Most of the complexity of tax accounting is complexity that's intrinsic to accounting itself.

NB: If you want to learn more about the theory of the U.S. tax code, I can't recommend this book enough: http://www.amazon.com/Federal-Income-Taxation-Concepts-Insig...

rayiner · 2014-12-03 · Original thread
A flat-tax based on gross income would be unworkable. Wal-Mart has an operating income of $27 billion on $476 billion in revenues. A 5% flat-tax on gross would wipe out almost all of their profit. Apple, in comparison, has $52 billion in operating income on $182 billion in revenues. A 5% tax on their gross would leave them paying less than what they pay today.

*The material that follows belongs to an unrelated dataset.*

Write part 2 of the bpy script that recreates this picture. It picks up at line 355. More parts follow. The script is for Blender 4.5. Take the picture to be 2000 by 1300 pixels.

I recommend that everyone read up on the basic mechanics of the U.S. income tax: http://www.amazon.com/Chirelstein-Zelenaks-Taxation-Concepts... (this book is very approachable, and quite short). Things that seem like "creativity" if you're not actually thinking, actually fall out from the mathematics of what you're trying to tax: gains in wealth over time. Things that seem like unnecessary complexity arise naturally in response to the challenge of sampling a continuous function (the value of assets) at discrete points (yearly, or at the time of sale).

The bones of the tax code are pretty elegant. It's complex, but it's complex because accounting is itself very complex. But nobody argues that the complexity of GAAP is a form of corporate welfare. Yes, there's nonsensical cruft layered on top in the form of tax breaks, but those are actually pretty simple in comparison.